<Smart Spaces Logo>

Smart Spaces

"Smart spaces" are ordinary environments equipped with visual and audio sensing systems that can perceive and react to people without requiring them to wear any special equipment. The "smart desk" research project consists of a self-calibrating visual system for 3D motion capture of a person, a face-tracking and facial-expression analysis system, and an audio-based expression and speech analysis system. Using these sensing systems, prototype applications have been developed for literal and non-literal physical and expressive animation of virtual characters that the user can interact with in real time.

<Digital Bayou Logo>

"Smart Spaces" was a booth in 1996 Siggraph Digital Bayou . The Bayou was a haven away from the vendor floor indended to showcase interesting research in graphics and interaction.

Core Technologies

The Smart Spaces demonstration was built on top of a diverse set of technologies. Each application combines some set of these tools to solve a unique challenge:
* Vision
Head and hands are tracked as flesh-colored blobs in real time using color image processing.
Three-dimensional position of the head and hands is estimated from blob correspondences among multiple cameras. Position, orientation and approximate size are extracted.
Blob features allow self-calibration of multiple cameras by tracking the head and hands over a short time period. Painstaking calibration is unnecessary.
* Audition
Segmentation extracts speech events from background noise.
Prosody analysis determines pitch, volume and timing of speech.
Pitch, volume and timing is used to synthesize "wah wah" utterances by manipulating a sampled bugle note to give the system the ability to mimic speech, and to drive other aspects of expressive behavior.
* Facial Expression
The face is tracked by a computer controlled pan/tilt/zoom camera, using a statistical description of skin color. The mouth is detected using a learned statistical model.
Face orientation and mouth shape information is extracted.
Facial parameters are used to control the expression and head orientation of an animated character.
* Gesture Recognition
Position of the hands over time is statistically modeled.
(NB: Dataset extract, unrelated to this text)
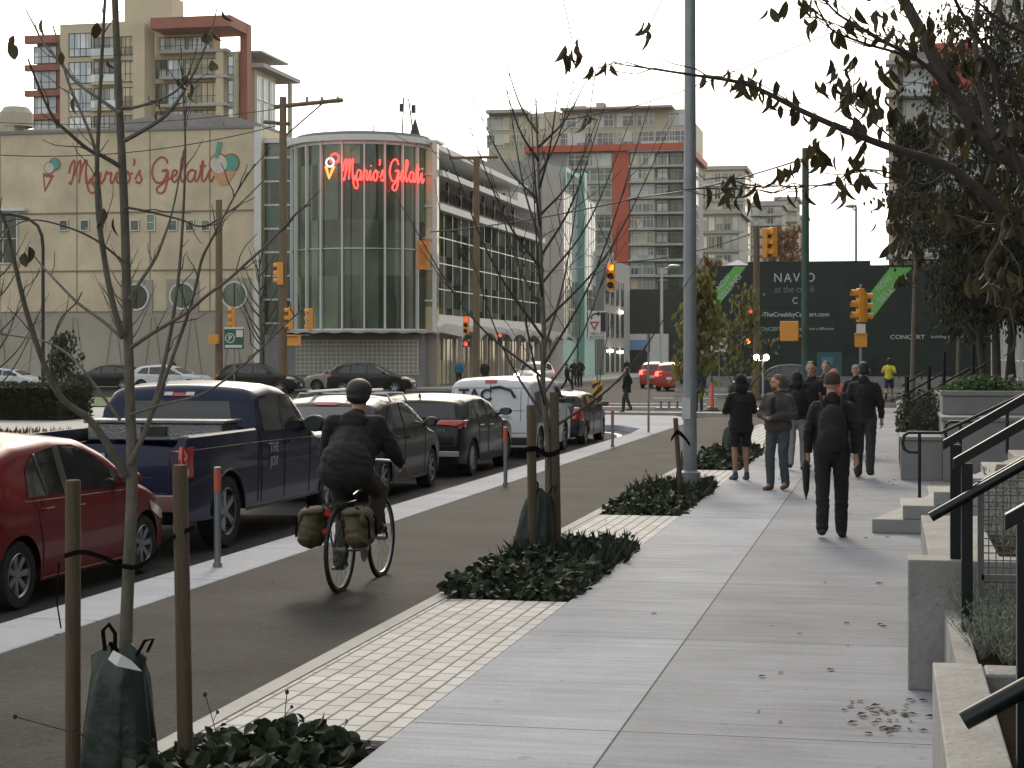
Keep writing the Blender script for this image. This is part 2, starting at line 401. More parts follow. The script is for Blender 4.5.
# our pavement: kerb strip, bicycle lane, paver band, sidewalk
strip = [(XL-.003, -10), (XL-.003, 53.2), (-6.6, 56.2), (-9.0, 56.8), (-10.8, 56), (-11.6, 53.5), (-11.0, 50.6), (-9.2, 49), (-7.2, 48.4), (-6.35, 46.4), (XK, 43.4), (XK, -10)]
slab('kerb_strip', strip, MT['strip'], .0, bevel=.02)
slab('bicycle_lane', [(XP-.12, -10), (XP-.12, 49.6), (-2.9, 52), (-1.9, 54.4), (-1.9, 55.5), (XL, 55.5), (XL, -10)], MT['lane'], -.012, bevel=0)
slab('lane_kerb', [(XP, -10), (XP, 49.6), (-2.8, 51.8), (-2.9, 52), (XP-.117, 49.6), (XP-.117, -10)], MT['conc_l'], .004, bevel=0)
Y = lambda py: onX(700, -3)*0+py
beds = [(3.0, 8.55), (13.65, 17.6), (21.2, 26.2), (29.8, 36.0)]
prev = 8.553; n = 0
for a, b in beds[1:]+[(49.5, 49.5)]:
    slab('paver_band', [(XS, prev), (XS, a-.003), (XP+.003, a-.003), (XP+.003, prev)][::-1], MT['paver'], -.002, bevel=0); prev = b+.003
for a, b in beds:
    mb = MB(); mb.box((XP+.003, a, RZ-.05), (XS-.003, b, -.04)); struct(mb, 'soil_bed', MT['soil'])
slab('sidewalk', [(XS, -10), (.62, -10), (.62, 66), (-1.2, 66), (-1.9, 64), (-1.9, 54.0), (XS, 52.0)], MT['walk'], .0)
# ground of the terrace side and the far corners
slab('forecourt', [(.622, -10), (30, -10), (30, 66), (.622, 66)], MT['conc'], .0, bevel=0)
slab('far_sidewalk', [(-75, 20), (-19.0, 20), (-19.0, 70), (-21.5, 75), (-75, 75)], MT['conc_l'], .0)
slab('corner_sidewalk', [(-100, 99.5), (-24.5, 99.5), (-22.0, 102), (-22.0, 250), (-27, 250), (-27, 104.5), (-100, 104.5)], MT['conc_l'], .0)
slab('hoarding_sidewalk', [(-8.2, 86.6), (30, 86.6), (30, 91), (-9, 91), (-9, 250), (-10.5, 250), (-10.5, 89)], MT['conc_l'], .0)
mb = MB(); mb.prism([(-65, 61), (-19.9, 61), (-19.9, 69), (-22, 73.5), (-65, 73.5)], -.02, .05); struct(mb, 'lawn', MT['grass'])
slab('median_island', [(-13.5, 59.2), (-3.2, 59.2), (-2.8, 59.6), (-3.2, 60.2), (-13.5, 60.2), (-13.9, 59.6)], MT['conc_l'], .0)
# painted markings on the road
mk = M('road_paint', (.62, .62, .60), .6, var=.25, vs=6)
mb = MB()
for k in range(7): mb.box((-5.9+k*.9, 66.5, RZ+.001), (-5.45+k*.9, 70, RZ+.004))
for k in range(10): mb.box((-11+k*2.0, 85, RZ+.001), (-10+k*2.0, 85.3, RZ+.004))
mb.box((-18.5, 70.5, RZ+.001), (-7.5, 70.9, RZ+.004)); mb.box((-18.5, 75, RZ+.001), (-7.5, 75.3, RZ+.004))
for k in range(24):
    if k*9 < 50 or k*9 > 110: mb.box((-12.7, 2+k*9, RZ+.001), (-12.58, 5+k*9, RZ+.004))
struct(mb, 'road_marking', mk)
# white edge line round the pocket at the end of the queue lane
arc = catmull([(-6.3, 34, 0), (-6.35, 40.5, 0), (-6.7, 45.2, 0), (-7.6, 47.5, 0), (-9.3, 48.6, 0), (-11.3, 50.1, 0)], 6)
mb = MB()
for i in range(len(arc)-1):
    a, b = arc[i], arc[i+1]; t = (b-a).normalized(); nn = Vector((-t.y, t.x, 0))*.07
    mb.add([a-nn, a+nn, b+nn, b-nn], [(0, 1, 2, 3)])
mb.v = [(x, y, RZ+.004) for x, y, z in mb.v]
struct(mb, 'edge_line', mk)
# =============================== GELATO BUILDING ===============================
YF = 104.6; XD0, XD1 = onY(288, YF), -27.3
xa = onY(262, YF); zt = 15.8
root = thing('warehouse_building', 'cream walled gelato warehouse with a glazed round corner drum and red neon sign', 'building', (-40, YF, 0))
mb = MB(); mb.box((-75, YF, RZ), (xa, 136, zt), 0)
mb.box((xa-.45, YF-.18, RZ), (xa, YF-.003, zt+.05), 1)
mb.box((-75, YF-.12, zt), (xa-.45, YF+.3, zt+.18), 2)
wpart(mb, 'wall', [MT['stucco'], MT['white'], MT['conc_d']], root)
Zf = lambda px: depth(onY(px, YF), YF)
mb = MB(); zz = H(313, 112.5)
mb.box((-75, YF-.06, RZ), (xa-.453, YF-.003, zz)); wpart(mb, 'plinth', MT['stucco_g'], root)
mb = MB()
for py in (213, 271, 312): z = H(py, 112.5); mb.box((-75, YF-.09, z-.04), (xa-.46, YF-.062, z+.04))
for px in (-60, 0, 77, 150, 210): x = onY(px, YF); mb.box((x-.03, YF-.022, zz+.1), (x+.03, YF-.0035, zt-.05))
for k in range(26):
    x = -70+k*1.3; xx = x+(.55 if k % 2 else -.55)
    mb.tube([(x, YF-.09, .2), (xx, YF-.09, zz-.3)], .02, 4)
wpart(mb, 'wall_joint', MT['joint'], root)
for px, a, b in ((64, 220, 231), (85, 220, 231), (101, 220, 231), (135, 220, 231), (151, 214, 231), (173, 220, 231), (190, 220, 231), (206, 220, 231)):
    Z = Zf(px); w = 9.5/F*Z; window(root, (onY(px, YF)-w/2, YF-.03, H(b, Z)), 0, w, (b-a)/F*Z, 1, 2 if a < 218 else 1, 'glass', 'white', .05)
for px, py in ((137, 297), (183, 296), (235, 295)):
    Z = Zf(px); c = (onY(px, YF), YF-.03, H(py, Z)); s = 17/F*Z; r = 12.5/F*Z
    mb = MB(); mb.box((c[0]-s, YF-.10, c[2]-s), (c[0]+s, YF-.028, c[2]+s), 0)
    mb.lathe([(r*.97, -.16), (r*1.1, -.17), (r*1.12, -.1), (r, -.095)], 32, 'y', 1, Matrix.Translation((c[0], YF, c[2])))
    o = wpart(mb, 'round_window_surround', [MT['stucco_g'], MT['white']], root)
    mb = MB(); mb.lathe([(0, -.115), (r*.98, -.115)], 32, 'y', 0, Matrix.Translation((c[0], YF, c[2])))
    mb.box((c[0]-.03, YF-.15, c[2]-r*.95), (c[0]+.03, YF-.12, c[2]+r*.95), 1)
    wpart(mb, 'round_window', [MT['glass'], MT['darkm']], root)
window(root, (onY(-40, YF), YF-.03, H(265, 114.75)), 0, 3.0+1.0, 3.2, 4, 2, 'glass', 'white', .08)
mb = MB(); mb.box((onY(-45, YF), YF-.5, H(213, 114.75)), (onY(28, YF), YF-.1, H(210, 114.75))); wpart(mb, 'canopy', MT['white'], root)
# recessed glass strip between the wall and the drum
Zs = 111.6
mb = MB(); mb.box((xa, YF+.5, 0), (XD0+.4, YF+.7, zt-.9), 0)
for k in range(9):
    z = 2.4+k*1.45; mb.box((xa, YF+.4, z-.06), (XD0+.3, YF+.495, z+.06), 1)
for k in (0, 2, 5, 7): mb.box((xa+.1, YF+.42, 2.5+k*1.45), (XD0-.1, YF+.49, 3.75+k*1.45), 2)
mb.box((xa, YF+.3, zt-.9), (XD0+.4, YF+4, zt-.6), 1)
wpart(mb, 'glazed_strip', [MT['glass'], MT['white'], M('spandrel_green', (.09, .14, .12), .3)], root)
# round corner drum
R0 = (XD1-XD0)/2+.1; cx, cy = (XD0+XD1)/2, YF+1.6
zb, zd = H(331, 103.5), 14.55
mb = MB()
def arc_pts(r, n=40, a0=-198, a1=18): return [(cx+r*math.cos(R(a0+(a1-a0)*i/n)), cy+r*math.sin(R(a0+(a1-a0)*i/n))) for i in range(n+1)]
def arc_wall(mb, r, z0, z1, mi=0, n=40, a0=-198, a1=18):
    P = arc_pts(r, n, a0, a1); m = len(P)
    mb.add([(x, y, z0) for x, y in P]+[(x, y, z1) for x, y in P], [(i, i+1, m+i+1, m+i) for i in range(m-1)], mi)
arc_wall(mb, R0-.1, zb, zd)
wpart(mb, 'drum_glass', MT['glass'], root, smooth=30)
mb = MB()
angs = [-170, -155, -140, -123, -108, -90, -73, -57, -42, -27, -12]
for a in angs:
    x, y = cx+R0*math.cos(R(a)), cy+R0*math.sin(R(a)); mb.box((-.035, -.10, zb), (.05, .10, zd), 0, Matrix.Translation((x, y, 0)) @ Matrix.Rotation(R(a+90), 4, 'Z'))
for z in (zb+.08, 8.2, zd-.1):
    for k in range(40):
        a0 = -198+216*k/40; a1 = a0+216/40
        P = [(cx+rr*math.cos(R(a)), cy+rr*math.sin(R(a))) for rr, a in ((R0-.09, a0), (R0-.01, a0), (R0-.01, a1), (R0-.09, a1))]
        hz = .1 if z != 8.2 else .03
        mb.prism(P, z-hz, z+hz, 0 if z != 8.2 else 1)
wpart(mb, 'mullions', [MT['white'], MT['alu']], root)
mb = MB(); mb.prism([(x, y) for x, y in arc_pts(R0+.25)]+[(XD1, 136), (XD0, 136)], zd+.003, zd+.35, 0)
mb.prism([(x, y) for x, y in arc_pts(R0-.3)]+[(XD1-.5, 132), (XD0+.5, 132)], zd+.353, zd+.6, 1)
mb.prism([(cx+1.8*math.cos(k*.5), cy+2.5+2.2*math.sin(k*.5)) for k in range(12)], zd+.603, zd+1.1, 1)
wpart(mb, 'drum_roof', [MT['white'], MT['conc_d']], root, recalc=True)
mb = MB()
for px, h, tilt in ((402, 3.3, .1), (414, 3.2, -.35), (373, 1.6, 0), (390, .9, .1), (328, .5, 0)):
    x = onY(px, YF+3); mb.tube([(x, YF+3, zd+.5), (x+tilt, YF+3, zd+h)], .05, 5); mb.box((x-.15, YF+2.9, zd+h-.9), (x+.1, YF+3.1, zd+h-.4))
mb.add([(onY(408, YF+2), YF+2, zd+.5), (onY(421, YF+2), YF+2, zd+.5), (onY(418, YF+2), YF+3.2, zd+.5), (onY(413, YF+2), YF+2.5, zd+2.0)], [(0, 1, 3), (1, 2, 3), (2, 0, 3)])
wpart(mb, 'roof_antenna', MT['darkm'], root)
# ground floor under the drum: glass block wall, fluted canopy
mb = MB(); xg0, xg1 = onY(268, YF), XD1
mb.box((xg0, YF-.6, RZ), (xg1, YF+3, zb-.15))
wpart(mb, 'base_wall', MT['conc_d'], root)
gb = M('glass_block', (.23, .23, .20), .35, var=.2, vs=2); gp = M('pale_grid', (.46, .44, .38), .7)
mb = MB(); xb0, xb1 = onY(300, YF), onY(421, YF)
mb.box((xb0, YF-.68, .75), (xb1, YF-.603, zb-.5), 0)
nx = 27
for k in range(nx+1): x = xb0+(xb1-xb0)*k/nx; mb.box((x-.035, YF-.72, .75), (x+.035, YF-.683, zb-.5), 1)
for k in range(9): z = .75+(zb-1.25)*k/8; mb.box((xb0, YF-.715, z-.03), (xb1, YF-.6835, z+.03), 1)
wpart(mb, 'glass_block_wall', [gb, gp], root)
mb = MB()
P = arc_pts(R0+.75, 60, -185, -2)
vs = [];
for i, (x, y) in enumerate(P):
    z = zb-.02+.10*abs(math.sin(i*.62)); vs += [(x, y, z), (cx+(x-cx)*.8, cy+(y-cy)*.8, zb+.1), (x, y, z-.12)]
mb.add(vs, [(3*i, 3*i+3, 3*i+4, 3*i+1) for i in range(60)]+[(3*i+2, 3*i+5, 3*i+3, 3*i) for i in range(60)])
wpart(mb, 'fluted_canopy', MT['slab'], root, smooth=40)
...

The models are computed automatically from a set of example motions from several people.
The input stream is recognized by computing a quantitative score of how similar the input is to the stored models.
The user then gets feedback showing how the input motion differs from a given model.
* Dynamic Simulation
An animated character is controlled by a dynamic model which reacts to several potential fields: position of head and hands, gravity and behavioral priors.
Behavioral priors permit animation to follow more than just physically correct simulation: correct elbow placement, and in the future, more general habits of the user that constrain motion.
* Performance Animation
The mapping from head and hands to animated character is interactively set by showing the system example correspondences. Interpolation is then used to drive the animation.
The mapping can be chosen from a set of existing mappings on the fly by recognizing features of the head and hand's motion that are consistent with a mapping.

Demonstration Applications

A large number of applications were showcased at the Digital Bayou to demonstrate the flexibility of the underlying technologies. The applications covered a wide range of domains, including animation by example, gesture understanding, education, entertainment, and information retrieval:
<Logo> Whacka Game
Whack the wuggles and pop the bubbles! The puppet character follows your movements and keeps score. Uses vision technology. Video Avaliable.

<Logo> Waldorf
Waldorf mimics your movement, voice, and facial expression. Eerie, huh? Uses vision, facial expression, audition and dynamic simulation technologies.

<Logo> Luxo Lamp
Animate the Luxo lamp. Inspired by how people gesture when describing actions. Uses vision and performance animation technologies.

<Logo> T'ai Chi Teacher
Watch the master as he performs t'ai chi, try the moves yourself then watch as the master rates your performance. Uses vision and gesture recognition technologies.

<Logo> Seagull
First show the bird how you flap your wings, then take control and soar over the landscape. Uses vision and performance animation technologies.

<Logo> Netspace
Navigate a three-dimensional web-space with body movements and voice command. Uses vision and speech recognition technologies.

<Logo> Text Actor
Choreograph a dynamic typographic actor with your voice. Uses audition and speech recognition technologies.